As for Horner, the china scene makes clear that he now has more lovers than he is physically capable of satisfying. It also suggests that his sexual compulsions have turned him into something of an automaton: the relentless innuendo hints that he is to these ladies no less an object than is the piece of china that Lady Fidget fondles after their encounter offstage. B. A. Kachur puts the issue in strong terms: “The greatest irony, of course, is that in his disguise as a eunuch, Horner has unwittingly feminised himself in more ways than one: not only is he suitable only for such female pastimes as theatregoing, card playing and gossiping …, he has also become a mechanical phallus, reducing himself to what is typically the feminine role of sexual object only, an anatomical part that is the sum of his entire worth.” Horner’s pose of being impotent, then, does two things: it emphasizes, of course, the purely physical nature of his desire for women; but also, as Katharine M. Rogers observes, it “symbolically suggests that—for all his virility—he is something less than a man.”

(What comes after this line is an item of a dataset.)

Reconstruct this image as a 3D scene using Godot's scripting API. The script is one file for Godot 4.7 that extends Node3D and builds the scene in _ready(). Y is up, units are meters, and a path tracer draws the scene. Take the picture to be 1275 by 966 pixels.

Act IV concludes with a brief but important scene in which Margery, writing to Horner, gives voice to her feelings about their relationship and her marriage with Pinchwife. It appears that the unworldly Margery did not previously apprehend the severity of her emotional deprivation with Pinchwife—only with the advent of Horner has she begun to recognize that others have trapped her in a wretched existence. Thus, in Act II she avowed to Pinchwife that “You are mine own dear bud, and I know you; I hate a stranger.” Her previous rustic existence had never brought her among strangers, and consequently she had grown to take comfort in the familiar.
By Act IV, however, she has undergone an awakening, which she renders now in physical terms: “when I think of my husband, I tremble and am in a cold sweat and have inclinations to vomit but when I think of my gallant, dear Mr. Horner, my hot fit comes and I am all in a fever.” Thus, the young woman who began the play professing her loyalty to her husband now speaks explicitly of “this unfortunate match, which was never, I assure you, of my choice.” She has been put in touch with her own longing for romance and a vital human connection, and the result is that she is impulsively ready to commit herself to the first capable partner who presents himself.